If you had a big enough battery, could you sell electricity back to the grid later? Get paid to charge the battery, get paid to discharge the battery?
It seems silly, but actually... it's driving useful behavior I suppose. Then again, maybe a good government would notice this and just fast track grid storage rather than distribute that work to all the citizens.
A lot of the value to homeowners is essentially arbitrage on the retail cost of electricity: when prices are high you're going to be paying a lot more to pull electricity from the grid than you would be paid to supply it, so you're better off using up the buffer yourself as opposed to paying for electricity from the grid.
Someone at the utility went through the same math you are and decided it isn't worth it at scale. It's probably not worth it at small scale.
> If you had a big enough battery, could you sell electricity back to the grid later? Get paid to charge the battery, get paid to discharge the battery?

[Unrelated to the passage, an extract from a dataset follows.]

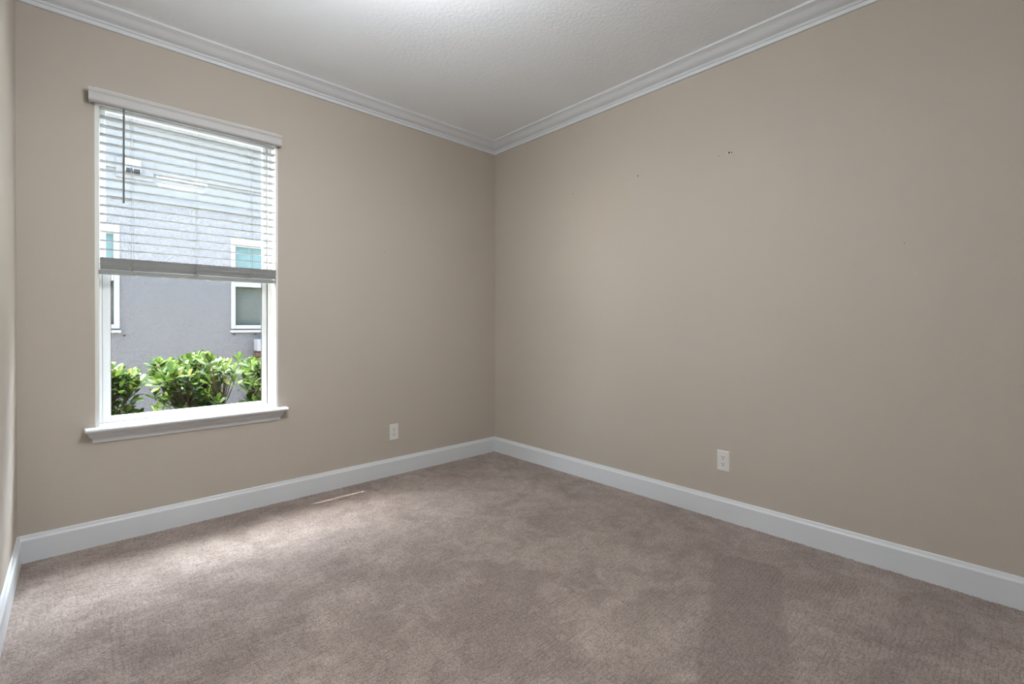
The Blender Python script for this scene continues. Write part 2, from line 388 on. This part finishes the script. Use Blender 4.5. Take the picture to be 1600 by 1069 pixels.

Yes, some people do this. There's even a startup built around the idea: https://www.axle.energy/
Sure you could. How much do you think they will pay you per kw? 1/10 what you paid them and they will charge you for using their infrastructure..at least in the US they do.
Overall on it's own that isn't yet profitable to do, unless you're e.g. a wind producer.
Yes. I have a 4.8kWh battery which is slurping up electrons. It charges either from our solar panels or from cheap grid electricity.
It discharges when prices are high. So it'll mostly go into my oven tonight. If export prices are high, it can also sell back.
Very roughly, we sell about 16% of our stored electricity - the rest is used by our home.